The line holding "b = MB(); b.pb(38.5, 434, 40.5, 488, 155, .1, zb=ZC);" is the last one to output; start at the first line of the data, keep every line in between exactly, and leave out pictures.

___

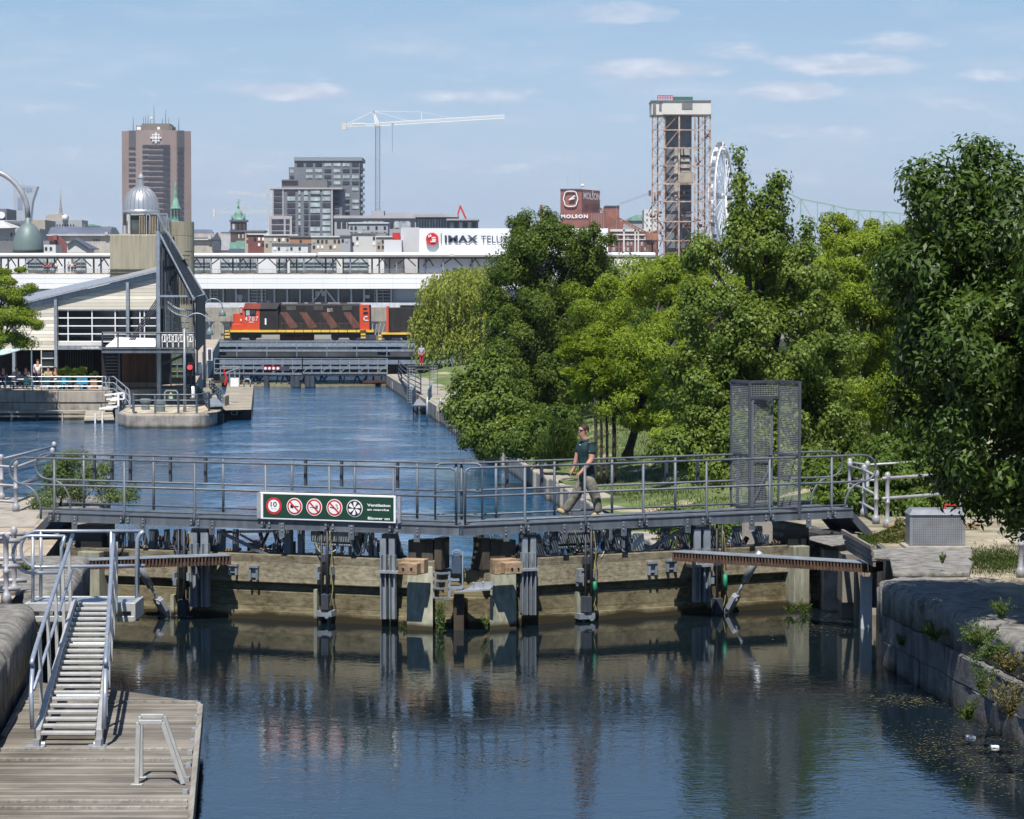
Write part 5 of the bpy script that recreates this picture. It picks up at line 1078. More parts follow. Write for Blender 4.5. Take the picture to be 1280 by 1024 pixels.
b.add([P(-45, 436, 155), P(-10, 437, 156), P(31, 436, 155.5), P(2, 444, 153), P(-45, 450, 153), P(-45, 436.8, 155), P(-10, 437.8, 156), P(31, 436.8, 155.5), P(2, 444.8, 153), P(-45, 450.8, 153)], [(0, 4, 3, 2, 1), (5, 6, 7, 8, 9), (0, 1, 6, 5), (1, 2, 7, 6), (2, 3, 8, 7), (3, 4, 9, 8), (4, 0, 5, 9)]); b.build('canopy', mat('pale_teal', (.42, .55, .52), .8), aw)
b = MB(); b.pb(38.5, 434, 40.5, 488, 155, .1, zb=ZC); b.build('pole', mat('post_blue', (.16, .24, .3), .5), aw)

# ================================================================ right bank lookout platform with mesh screen (far right of pool)
lk = thing('lookout_platform', 'small steel platform with blue-grey rails and mesh screen over the far canal wall', 'platform', tuple(P(531, 517, 160)))
b = MB(); b.hexa([P(515, 508, 158), P(537, 508, 158), P(536, 500, 164), P(518, 500, 164), P(515, 506.5, 158), P(537, 506.5, 158), P(536, 499, 164), P(518, 499, 164)]); b.build('deck', galv_lt, lk)
b = MB(); b.pb(515, 507, 537, 509, 157.9, .2); 
for u in (516, 521, 535): b.pb(u, 509, u + 1.4, 522, 158.5, .3)
b.bar(P(516, 511, 158.3), P(523, 520, 158.3), .1); b.build('frame', bridge_dark, lk)
b = MB()
for (u0, v0, u1, v1) in ((514.5, 489, 519, 482), (535, 488, 539, 481)):
    for dv in (0, 4, 8, 12, 16): b.bar(P(u0, v0 + dv, 158), P(u1, v1 + dv, 164), .07)
    for f in (0, .33, .66, 1): b.bar(P(u0 + (u1 - u0) * f, v0 + (v1 - v0) * f, 158 + 6 * f), P(u0 + (u1 - u0) * f, v0 + (v1 - v0) * f + 18, 158 + 6 * f), .06)
b.build('guard_rail', mat('blue_grey_rail', (.10, .17, .23), .5), lk)
b = MB()
for u in (509, 519, 537, 547): b.pb(u - .4, 457, u + .4, 503, 166, .12)
b.pb(508.5, 457, 547, 458, 166, .12); b.pb(519, 461, 537.5, 462.5, 166, .12); b.pb(519, 481, 537, 481.6, 166, .08); b.build('screen_frame', bridge_grey, lk)
b = MB(); ex, ez = Vector((1, 0, 0)), Vector((0, 0, 1))
for ua, ub in ((509, 519), (537, 547)): mesh_panel(b, P(ua, 503, 166.05), ex, ez, (ub - ua) / F * 166, 46 / F * 166, .16, .012)
b.build('mesh_panel', meshm, lk)
thin_rail('bank_railing', 'grey mesh railing climbing along the far right canal wall', [P(493, 472, 196) + Vector((.3, 0, 0)), P(502, 478, 184), P(511, 486, 174), P(526, 494, 166)], 1.3, (1.3, 1.0, .7, .4, .15), bridge_dark, .04)
sheet('bank_path', [(wallx(152) + .2, 152), (wallx(152) + 3.0, 152), (wallx(205) + 2.5, 205), (wallx(205) + .2, 205)], -.30, conc)
b = MB(); b.prism([(wallx(150) - .05, 150, -3), (wallx(206) - .05, 206, -3), (wallx(206) + 2, 206, -3), (wallx(150) + 1.4, 150, -3)], (0, 0, 2.68)); struct(b.build('canal_wall', stone_lt))
b = MB(); q = P(549, 516, 152)
for k in range(3): c_ = MB(); u = (545, 551, 534)[k]; c_.tube([P(u, 530, 152 - k), P(u, (505, 498, 496)[k], 152 - k)], .06, 8); tag(c_.build('mooring_post', galv, smooth=True), 'slim grey post at the water edge by the lookout platform, %s' % ('nearest the tree', 'behind the leaves', 'left one')[k], 'post', 'slim posts by the lookout')

# ================================================================ FAR DOCK AND GANGWAY
fd = thing('far_dock', 'long pale timber dock with a white cabin frame, moored right of the round pier', 'dock', tuple(P(298, 516, 158)))
b = MB(); b.hexa([G(278, 513, ZM + .55), G(314, 512, ZM + .55), G(317, 481, ZM + .55), G(284, 481, ZM + .55), G(278, 513, ZM + .62), G(314, 512, ZM + .62), G(317, 481, ZM + .62), G(284, 481, ZM + .62)]); b.build('deck', dock_wood2, fd)
b = MB(); p = [G(278, 513, ZM + .54), G(314, 512, ZM + .54), G(317, 482, ZM + .54), G(284, 482, ZM + .54)]; b.prism([q - Vector((0, 0, .7)) for q in p], (0, 0, .69)); b.build('float', black, fd)
b = MB(); q = G(296, 514, ZM + .5)
b.pb(288.5, 513, 290, 519, q.y - .15, .06); b.pb(295.5, 513, 297, 519, q.y - .15, .06); b.pb(288.5, 513, 297, 514, q.y - .15, .06); b.pb(288.5, 518, 297, 519, q.y - .15, .06); b.build('step', galv_lt, fd)
cb_ = thing('dock_cabin', 'white board in a tall rail frame at the back of the far dock', 'board', tuple(P(293, 484, 185)))
b = MB(); b.pb(288, 472.5, 298.5, 483.5, 186, .3); b.build('panel', white, cb_); b = MB(); b.pb(286.5, 464, 287.5, 484, 186, .1); b.pb(298.7, 462, 299.7, 484, 186, .1); b.pb(293, 464, 293.8, 473, 186, .1); b.pb(275, 457.5, 300, 458.5, 186, .1); b.pb(275, 458, 276, 470, 186, .1); b.pb(299, 458, 300, 465, 186, .1); b.bar(P(282, 466, 186), P(300, 459, 186), .08); b.build('frame', galv_lt, cb_)
for (u, v, w, h) in ((305, 474, 8, 8), ):
    b = MB(); b.tube([P(u, 484, 183), P(u, 476, 183), P(u + 1.5, 474, 183), P(u + 6, 474, 183), P(u + 8, 476, 183), P(u + 8, 484, 183)], .05, 6); tag(b.build('grab_rail', galv_lt, smooth=True), 'small hoop of pale tube at the far end of the far dock', 'grab rail')
for u, v, nm in ((281, 471, 'red and yellow'),): 
    b = MB(); c = P(u, 482, 176); b.tube(smooth_path([c, c + Vector((.1, 0, .5)), c + Vector((-.05, 0, .9)), c + Vector((.05, 0, 1.1))]), [.08] * 5 + [.07] * 5 + [.05] * 6, 8); tag(b.build('life_buoy', red, smooth=True), 'red life-saving float hanging at the near side of the far dock cabin', 'float')
fg = thing('far_gangway', 'dark steel gangway with blue-grey rails from the round pier to the far dock', 'gangway', tuple(P(265, 507, 150)))
b = MB(); b.hexa([P(260, 509, 148), P(278.5, 508, 148), P(276, 496, 160), P(259, 496, 160), P(260, 506, 148), P(278.5, 506, 148), P(276, 494.5, 160), P(259, 494.5, 160)]); b.build('deck', galv, fg)
b = MB()
for (pa, pb_, ya, yb) in (((260, 503), (246, 481), 148.5, 166), ((278.5, 497), (262, 476), 148.5, 168)):
    for dv in (0, 4.5, 9): b.bar(P(pa[0], pa[1] - 8 + dv, ya), P(pb_[0], pb_[1] + dv * .8, yb), .07)
    for k in range(7): f = k / 6; u, v = pa[0] + (pb_[0] - pa[0]) * f, pa[1] - 8 + (pb_[1] - pa[1] + 8) * f; Y = ya + (yb - ya) * f; b.bar(P(u, v, Y), P(u, v + 14 - f * 3, Y), .06)
b.build('guard_rail', mat('rail_blue', (.12, .17, .2), .5), fg)
b = MB(); b.pb(262, 509, 278, 511, 148.3, .3); 
for u in (263, 268, 275): b.pb(u, 511, u + 2, 527, 149, .4, zb=-2)
b.pb(270, 518, 279, 527, 148.6, .5, zb=-2); b.build('pile', bridge_dark, fg)
stp = MB()
for k in range(5): stp.pb(253 + k * .5, 492 - k * 4.5, 268 - k, 494 - k * 4.5, 164 + k * 3, 1.5, zb=ZC - .4)
struct(stp.build('stone_steps', stone_lt, bevel=.05))
fr = thing('lane_signal', 'white square frame on a pole beside the far gate walkway', 'sign', tuple(P(261, 500, 165)))
b = MB(); b.pb(258.5, 435, 265.5, 451, 165, .12); b.build('frame', white, fr); b = MB(); b.pb(260, 437, 264, 449, 164.95, .06); b.build('panel', bridge_dark, fr)
for u in (253.5, 259): b = MB(); b.pb(u - .9, 440 if u < 257 else 451, u + .9, 475, 165.2, .15); b.build('post', galv, fr)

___

Result of the task =
Write part 5 of the bpy script that recreates this picture. It picks up at line 1078. More parts follow. Write for Blender 4.5. Take the picture to be 1280 by 1024 pixels.
b.add([P(-45, 436, 155), P(-10, 437, 156), P(31, 436, 155.5), P(2, 444, 153), P(-45, 450, 153), P(-45, 436.8, 155), P(-10, 437.8, 156), P(31, 436.8, 155.5), P(2, 444.8, 153), P(-45, 450.8, 153)], [(0, 4, 3, 2, 1), (5, 6, 7, 8, 9), (0, 1, 6, 5), (1, 2, 7, 6), (2, 3, 8, 7), (3, 4, 9, 8), (4, 0, 5, 9)]); b.build('canopy', mat('pale_teal', (.42, .55, .52), .8), aw)
b = MB(); b.pb(38.5, 434, 40.5, 488, 155, .1, zb=ZC); b.build('pole', mat('post_blue', (.16, .24, .3), .5), aw)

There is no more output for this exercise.